Posted by みつおみつお at 2023年06月22日 14:20
みつお様、もう一つ思い出しました。同じ日テレ系での「五丁目〜」より一年少し先立つ’75年春オンエアで、再放送もソフト化もあった「傷だらけの天使〜くちなしの花に別れのバラードを」なる回もまた華道家元の跡目争いにまつわるエピソードだったのですが、こちらは若き家元(篠ヒロコ=当時)をお家乗っ取りを企む理事長の息子との結婚式会場から誘拐するというマイク・ニコルズ「卒業」さながらの発端で、かつ事故で身体が不自由という黒澤明「悪い奴ほどよく眠る」のごとき設定の無節操さでありました。

まあ、その後の展開は家元と主人公・修(萩原健一)との恋模様などを織り混ぜる予想通りの展開で、ただし周囲の様々な思惑は一層錯綜していたように記憶していますが、ラストは回復した家元が自分の足で歩き記者会見に臨むという大団円だったかと。「五丁目〜」もいずれ似たような結末だったのでしょう。

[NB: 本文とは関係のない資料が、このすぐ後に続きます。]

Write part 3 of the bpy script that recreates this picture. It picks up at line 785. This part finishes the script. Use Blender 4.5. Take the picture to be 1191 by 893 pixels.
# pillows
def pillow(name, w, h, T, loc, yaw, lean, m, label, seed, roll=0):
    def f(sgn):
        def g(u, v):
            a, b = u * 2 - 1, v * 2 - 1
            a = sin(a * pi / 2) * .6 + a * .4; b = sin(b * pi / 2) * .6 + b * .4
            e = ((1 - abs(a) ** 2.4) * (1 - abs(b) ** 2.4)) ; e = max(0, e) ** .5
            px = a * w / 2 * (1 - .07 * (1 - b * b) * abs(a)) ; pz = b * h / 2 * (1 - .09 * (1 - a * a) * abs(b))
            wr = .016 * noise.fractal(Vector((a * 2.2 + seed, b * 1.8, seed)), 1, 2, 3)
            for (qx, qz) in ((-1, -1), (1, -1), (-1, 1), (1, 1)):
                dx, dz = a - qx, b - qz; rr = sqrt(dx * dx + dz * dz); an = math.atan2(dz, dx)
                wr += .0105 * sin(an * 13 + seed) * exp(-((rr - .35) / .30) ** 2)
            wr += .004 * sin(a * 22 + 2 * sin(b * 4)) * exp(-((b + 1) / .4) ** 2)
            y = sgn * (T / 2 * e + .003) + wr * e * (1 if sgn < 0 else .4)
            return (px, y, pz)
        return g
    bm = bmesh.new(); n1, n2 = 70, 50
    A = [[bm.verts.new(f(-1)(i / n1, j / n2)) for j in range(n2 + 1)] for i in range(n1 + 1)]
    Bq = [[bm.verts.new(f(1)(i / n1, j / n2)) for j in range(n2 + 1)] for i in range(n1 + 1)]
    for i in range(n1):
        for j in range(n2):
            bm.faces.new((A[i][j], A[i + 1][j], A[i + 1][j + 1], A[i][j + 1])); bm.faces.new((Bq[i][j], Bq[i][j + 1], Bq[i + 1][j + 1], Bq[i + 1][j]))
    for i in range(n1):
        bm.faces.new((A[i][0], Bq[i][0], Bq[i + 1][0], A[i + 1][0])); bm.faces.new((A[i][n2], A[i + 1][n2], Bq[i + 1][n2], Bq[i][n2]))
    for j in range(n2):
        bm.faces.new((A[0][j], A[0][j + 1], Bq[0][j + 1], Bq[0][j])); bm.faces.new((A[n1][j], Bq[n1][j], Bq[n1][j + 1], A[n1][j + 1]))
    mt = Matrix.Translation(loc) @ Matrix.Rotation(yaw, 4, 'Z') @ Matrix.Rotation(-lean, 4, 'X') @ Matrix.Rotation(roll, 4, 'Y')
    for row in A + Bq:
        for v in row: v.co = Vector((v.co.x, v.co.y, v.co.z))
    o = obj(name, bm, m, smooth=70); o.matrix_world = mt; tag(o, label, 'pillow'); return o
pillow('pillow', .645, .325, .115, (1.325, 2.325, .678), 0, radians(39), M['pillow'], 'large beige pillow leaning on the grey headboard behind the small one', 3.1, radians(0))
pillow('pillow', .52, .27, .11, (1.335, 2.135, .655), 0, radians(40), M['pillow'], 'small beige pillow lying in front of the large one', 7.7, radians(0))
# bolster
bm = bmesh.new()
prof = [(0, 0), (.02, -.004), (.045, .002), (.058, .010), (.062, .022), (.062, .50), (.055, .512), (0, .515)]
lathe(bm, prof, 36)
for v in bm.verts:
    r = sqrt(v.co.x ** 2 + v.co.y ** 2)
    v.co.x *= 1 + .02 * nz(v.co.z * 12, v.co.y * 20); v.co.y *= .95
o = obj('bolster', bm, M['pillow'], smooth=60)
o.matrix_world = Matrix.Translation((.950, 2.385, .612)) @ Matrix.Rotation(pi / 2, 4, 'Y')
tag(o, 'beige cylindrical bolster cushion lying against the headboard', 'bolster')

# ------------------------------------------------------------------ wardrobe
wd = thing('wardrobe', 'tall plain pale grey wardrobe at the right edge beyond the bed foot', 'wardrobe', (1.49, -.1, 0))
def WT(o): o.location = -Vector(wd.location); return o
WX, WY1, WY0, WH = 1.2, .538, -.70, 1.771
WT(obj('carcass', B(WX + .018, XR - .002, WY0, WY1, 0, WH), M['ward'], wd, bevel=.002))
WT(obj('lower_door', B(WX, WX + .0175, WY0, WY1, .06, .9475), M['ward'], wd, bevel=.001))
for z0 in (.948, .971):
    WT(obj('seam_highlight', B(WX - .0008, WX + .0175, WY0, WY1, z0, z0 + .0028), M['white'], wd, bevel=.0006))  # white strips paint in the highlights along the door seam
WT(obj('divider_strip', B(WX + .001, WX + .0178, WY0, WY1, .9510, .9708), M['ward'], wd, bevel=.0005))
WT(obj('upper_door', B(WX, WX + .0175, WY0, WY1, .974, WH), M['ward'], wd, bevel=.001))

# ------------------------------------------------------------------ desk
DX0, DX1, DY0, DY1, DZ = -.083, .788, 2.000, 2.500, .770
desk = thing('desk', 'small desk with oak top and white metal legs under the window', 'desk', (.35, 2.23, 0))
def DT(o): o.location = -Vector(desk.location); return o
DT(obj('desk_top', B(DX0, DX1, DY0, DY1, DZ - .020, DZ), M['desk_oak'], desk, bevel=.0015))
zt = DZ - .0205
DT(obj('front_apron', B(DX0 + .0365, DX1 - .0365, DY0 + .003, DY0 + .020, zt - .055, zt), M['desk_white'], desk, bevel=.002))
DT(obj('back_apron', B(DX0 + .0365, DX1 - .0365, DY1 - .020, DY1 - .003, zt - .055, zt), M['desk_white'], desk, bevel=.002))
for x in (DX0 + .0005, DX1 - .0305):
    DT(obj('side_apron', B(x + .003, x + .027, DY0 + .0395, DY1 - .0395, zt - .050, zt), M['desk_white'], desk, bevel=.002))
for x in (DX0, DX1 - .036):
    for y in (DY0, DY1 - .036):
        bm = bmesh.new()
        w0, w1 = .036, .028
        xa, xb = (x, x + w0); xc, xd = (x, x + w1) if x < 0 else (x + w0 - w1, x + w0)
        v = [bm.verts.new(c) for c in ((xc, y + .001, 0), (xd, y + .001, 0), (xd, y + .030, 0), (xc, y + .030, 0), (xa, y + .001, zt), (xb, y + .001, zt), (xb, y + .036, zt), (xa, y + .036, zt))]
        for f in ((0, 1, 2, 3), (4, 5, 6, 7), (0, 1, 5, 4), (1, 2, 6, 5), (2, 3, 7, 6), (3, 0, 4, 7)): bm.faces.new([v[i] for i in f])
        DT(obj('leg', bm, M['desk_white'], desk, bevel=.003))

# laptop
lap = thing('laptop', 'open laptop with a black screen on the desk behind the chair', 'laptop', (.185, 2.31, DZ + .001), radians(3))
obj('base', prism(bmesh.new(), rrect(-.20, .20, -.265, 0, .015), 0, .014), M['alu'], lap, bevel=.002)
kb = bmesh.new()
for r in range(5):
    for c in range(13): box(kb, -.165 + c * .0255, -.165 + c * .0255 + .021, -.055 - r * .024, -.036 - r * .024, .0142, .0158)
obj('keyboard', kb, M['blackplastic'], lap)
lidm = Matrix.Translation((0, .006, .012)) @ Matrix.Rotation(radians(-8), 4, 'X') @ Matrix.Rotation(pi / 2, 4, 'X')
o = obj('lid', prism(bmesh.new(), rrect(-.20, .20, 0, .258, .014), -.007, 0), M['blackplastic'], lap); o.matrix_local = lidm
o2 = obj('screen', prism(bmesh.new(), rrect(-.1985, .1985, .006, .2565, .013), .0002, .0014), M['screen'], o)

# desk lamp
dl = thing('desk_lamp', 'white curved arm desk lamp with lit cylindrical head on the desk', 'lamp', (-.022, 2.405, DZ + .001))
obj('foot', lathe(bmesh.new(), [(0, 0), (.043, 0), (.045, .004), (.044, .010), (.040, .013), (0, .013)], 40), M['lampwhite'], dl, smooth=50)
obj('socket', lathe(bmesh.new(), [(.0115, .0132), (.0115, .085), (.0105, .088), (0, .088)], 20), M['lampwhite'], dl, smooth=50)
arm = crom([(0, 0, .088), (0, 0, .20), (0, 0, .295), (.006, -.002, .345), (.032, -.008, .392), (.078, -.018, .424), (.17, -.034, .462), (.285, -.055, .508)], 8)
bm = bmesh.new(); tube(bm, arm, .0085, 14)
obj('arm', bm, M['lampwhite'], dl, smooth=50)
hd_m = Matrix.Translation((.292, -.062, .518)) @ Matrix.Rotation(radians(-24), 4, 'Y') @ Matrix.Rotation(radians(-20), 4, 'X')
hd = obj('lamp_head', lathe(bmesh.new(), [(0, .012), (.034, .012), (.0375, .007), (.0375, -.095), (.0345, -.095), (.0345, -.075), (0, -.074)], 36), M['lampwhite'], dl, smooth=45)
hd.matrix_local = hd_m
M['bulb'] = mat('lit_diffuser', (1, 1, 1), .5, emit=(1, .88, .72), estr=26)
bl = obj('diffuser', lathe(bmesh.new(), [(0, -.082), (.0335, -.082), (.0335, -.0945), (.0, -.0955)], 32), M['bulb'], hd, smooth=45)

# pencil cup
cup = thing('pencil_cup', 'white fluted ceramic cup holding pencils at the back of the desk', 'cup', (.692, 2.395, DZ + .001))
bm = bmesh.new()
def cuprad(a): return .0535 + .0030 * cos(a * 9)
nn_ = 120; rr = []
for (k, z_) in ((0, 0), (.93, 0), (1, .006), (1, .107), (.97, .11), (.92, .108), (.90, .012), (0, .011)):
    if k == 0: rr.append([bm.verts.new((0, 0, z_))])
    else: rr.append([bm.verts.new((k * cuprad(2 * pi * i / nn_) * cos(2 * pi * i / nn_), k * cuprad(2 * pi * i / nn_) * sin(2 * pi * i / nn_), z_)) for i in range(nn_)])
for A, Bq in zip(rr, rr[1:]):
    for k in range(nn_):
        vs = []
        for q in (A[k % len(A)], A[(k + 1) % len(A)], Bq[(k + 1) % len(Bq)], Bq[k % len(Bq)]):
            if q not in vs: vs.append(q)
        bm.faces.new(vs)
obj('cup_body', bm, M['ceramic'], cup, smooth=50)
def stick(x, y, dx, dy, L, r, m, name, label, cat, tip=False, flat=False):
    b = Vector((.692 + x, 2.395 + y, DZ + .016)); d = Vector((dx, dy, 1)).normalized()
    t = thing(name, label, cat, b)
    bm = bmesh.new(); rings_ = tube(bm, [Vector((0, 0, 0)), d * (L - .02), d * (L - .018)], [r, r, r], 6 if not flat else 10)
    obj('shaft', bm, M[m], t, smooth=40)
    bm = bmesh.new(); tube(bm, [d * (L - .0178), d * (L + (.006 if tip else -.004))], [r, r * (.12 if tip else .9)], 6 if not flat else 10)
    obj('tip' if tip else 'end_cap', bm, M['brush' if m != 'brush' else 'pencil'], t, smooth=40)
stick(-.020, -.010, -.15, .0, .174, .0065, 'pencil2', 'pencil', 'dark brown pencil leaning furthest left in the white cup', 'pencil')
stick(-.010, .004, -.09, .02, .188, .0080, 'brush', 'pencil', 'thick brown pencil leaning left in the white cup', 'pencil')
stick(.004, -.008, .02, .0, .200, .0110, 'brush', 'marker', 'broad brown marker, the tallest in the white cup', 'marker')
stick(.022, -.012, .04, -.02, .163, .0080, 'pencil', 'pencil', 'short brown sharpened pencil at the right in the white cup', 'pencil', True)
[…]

それにしても他に似たようなケースが恐らくあったのかもですが、好意的に受け止めるならいかに「ローマの休日」が公開後二十年以上経ってもわが国で広く愛され続けていたかを今更ながらに痛感させられる幾つかの例ではあります。勿論「ウエスト・サイド物語」の「ロミオとジュリエット」、「東京物語」の「明日は来らず」のように真っ当な本歌取りから堂々たる秀作を産み出した例もあるのですから目くじら立てるには及ばないのかもですが…。
Posted by Edipo Re at 2023年06月25日 05:13
そうですね、僕も「クレヨンしんちゃん」を見てて、こんな子供も見る作品でも使われているんだー!とほっこりしました。
やがて大人になって「ローマの休日」を見たら、こちらが元ネタだったんだー!と思ってもらえると嬉しいですよね。

でも「傷だらけの天使〜くちなしの花に別れのバラードを」もすごい展開ですね。最後、足が治ってしまうというのがあまりにもご都合主義的でイヤですけれども。

でも完全にリメイクと謳って製作してしまうと、どうしてもオードリー版よりも劣っていますよね。「麗しのサブリナ」しかり「シャレード」しかり。
「マイ・フェア・レディ」をリメイクする話も2014年ごろにあって、どうなることかと思っていました。リメイク版の脚本家が“オードリーなんて演技も歌も下手くそだ!”的なことを言っていてすっごい不快だったので、リメイクは大失敗すればいいのに!と思っていましたが、結局製作されないまま立ち消えになってしまって、あーよかった!と思いました。
「ティファニーで朝食を」は新訳の村上春樹氏があとがきで原作の通りにリメイクすればいいのにと書いてましたが、それもきっと失敗するやろなーと思ってました。